В постный день: рыбы тешек 8 пар; балыков 3 пары; икры 4 литры; постных овощных припасов и орехов 6 литр; соли по 1 литре; луку 1 литра (9 фунтов).
В ночь свеч сальных 6 фунтов,
Вина, соответственно сей провизии, отпускалось сапальнями. Дрова доставлялись из окружных деревень.
Для лошадей и катеров отпускалось ячменя в день 17 литр, а мякина доставлялась из окружных деревень по раскладке.
Как видно из этого списка количества и качества питательных продуктов, отпускавшихся на содержание вдовствующей царицы и ее штата, — грузинский двор не блистал роскошью в гастрономическом отношении. Но, впрочем, сама царица Дария была не прочь и покушать лучше, по крайней мере при конвоировании ее в Россию барон Умянцов чуть не с ужасом доносит кн. Цицианову 5, что у него выходит в день на продовольствие царицы и ее свиты: «около 3-х фунтов сахару; более 20-ти тунг вина; 3 барана, до 15-ти курей, от 100 до 120-ти чуреков».
Все это дает весьма характерные указания, до какой бедности доведена была Грузия, если подобное, буквально нищенское, содержание могло удовлетворять старших членов царской семьи, каковым должно считать царицу Дарию, главную виновницу беззаконий в царствование мужа ее Ираклия II и всех внутренних смут после его смерти. С другой стороны, судя по вышеприведенным цифрам, очевидно, что для подобного нищенского продовольствия особ царской семьи, при общем числе их 66 человек, поборы одними продовольственными продуктами, не считая денежных сборов, — составляли невыносимую тяжесть для раззоренного грузинского населения, состоявшего всего из 35,000 семейств, особливо если к этому прибавить самый способ взимания посредством Василия по баратам, которые всем выдавали и которым никто не вел счета.

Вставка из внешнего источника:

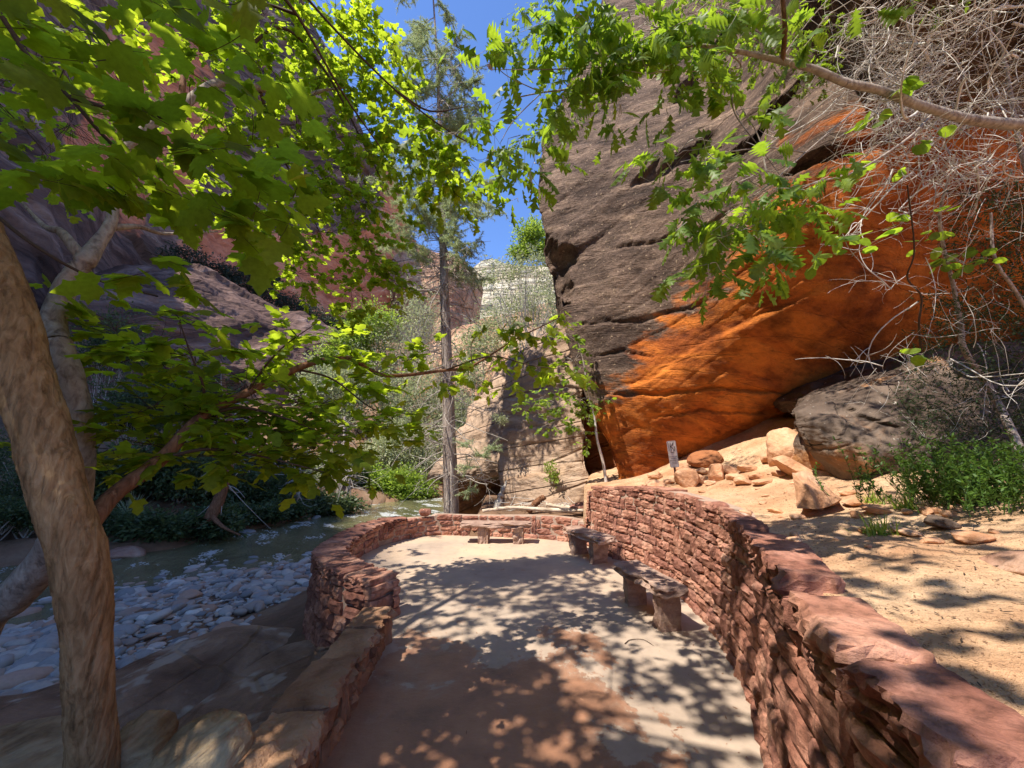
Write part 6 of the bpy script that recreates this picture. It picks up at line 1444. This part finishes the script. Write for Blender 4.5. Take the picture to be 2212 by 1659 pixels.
for k, (u_, v_, Y_, lb) in enumerate([(1905, 1165, 2.6, 'yellow green grass tuft on the sand of the ledge'), (1960, 1130, 2.9, 'small grass tuft right of the first ledge tuft'), (1890, 1090, 3.3, 'dry grass tuft at the foot of the dark boulder')]):
    p = PY(u_, v_, Y_); p[2] = gz(p[0], p[1]); rg = R(70+k); L = Leaves(); m = 70
    az = rg.uniform(0, 6.28, m); el = rg.uniform(.4, 1.4, m); d = np.stack([np.cos(az)*np.cos(el), np.sin(az)*np.cos(el), np.sin(el)], 1); q = p+rg.normal(size=(m, 3))*np.array([.05, .04, 0])
    root = empty('grass_tuft', p, lb, 'grass'); L.add(q, d, np.array([0, 0, 1.])+d*.2, rg.uniform(.06, .16, m)); P_, x, y, n, z = L.get(); V, F = leafmesh(SLIV, P_, x, y, n, z); o = obj('blades', V, F, M_lime, root); o['kind'] = 'stuff'
# litter on the ledge and terrace
rg = R(1011); m = 5200; X_ = rg.uniform(1.1, 5.0, m); Y_ = rg.uniform(.6, 6.8, m); Z_, LXm = gheight(X_, Y_); k = LXm & (fbm(np.stack([X_*1.6, Y_*1.6, X_*0], -1), 3) > -.25); X_, Y_, Z_ = X_[k], Y_[k], Z_[k]; m = len(X_); L = Leaves()
L.add(np.stack([X_, Y_, Z_+.006], -1), np.stack([rg.normal(size=m), rg.normal(size=m), rg.normal(size=m)*.15], -1), np.array([0, 0, 1.])+rg.normal(size=(m, 3))*.2, rg.uniform(.010, .034, m))
P_, x, y, n, z = L.get(); V, F = leafmesh((OVAL[0]*np.array([.5, 1, 1]), OVAL[1]), P_, x, y, n, z); tag(obj('leaf_litter', V, F, M_twig), 'small dark leaf litter scattered over the ledge sand', 'litter', kind='stuff')

# litter and grit on the terrace
rg = R(1012); m = 1500; X_ = rg.uniform(-1.0, 1.6, m); Y_ = rg.uniform(1.0, 7.4, m); wx_ = np.interp(Y_, WR.Q[::-1, 1], WR.Q[::-1, 0]); k = (X_ < wx_-.05) & ((rg.random(m) < .25) | (wx_-X_ < .3*rg.random(m)) | (X_ < -.9+.15*rg.random(m)))
X_, Y_ = X_[k], Y_[k]; m = len(X_); L = Leaves(); L.add(np.stack([X_, Y_, X_*0+.004], -1), np.stack([rg.normal(size=m), rg.normal(size=m), rg.normal(size=m)*.1], -1), np.array([0, 0, 1.])+rg.normal(size=(m, 3))*.2, rg.uniform(.010, .035, m))
P_, x, y, n, z = L.get(); V, F = leafmesh((OVAL[0]*np.array([.6, 1, 1]), OVAL[1]), P_, x, y, n, z); tag(obj('leaf_litter', V, F, M_dry), 'dry leaf bits along the wall foot on the terrace', 'litter', kind='stuff')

«Ни один из чиновников грузинских, долговременно находившихся у царей при делах, — доносит генерал Кнорринг государю 6, — не преподал мне верного сведения о названиях, числе селений, наций народов, в них обитающих, и принадлежностях их казне, церквам, к уделам членов царственного грузинского дома и помещикам, тем меньше о числе дымов или семейств, сколько нибудь близкого к истине».
«Теперь на каждый лоскут карталинских и кахетинских [367] земель, — доносит Коваленский Кноррингу 7, — являются несколько претендателей, относящие наследное свое право к самой древности, хотя многие из них, через несколько уже перерождений, не токмо ими не пользовались, но и помыслить о том не смели, сколько по опасности, извне угрожавшей, столько по самовластию царей, присвоивших все такие пустопорожние земли в свою собственность».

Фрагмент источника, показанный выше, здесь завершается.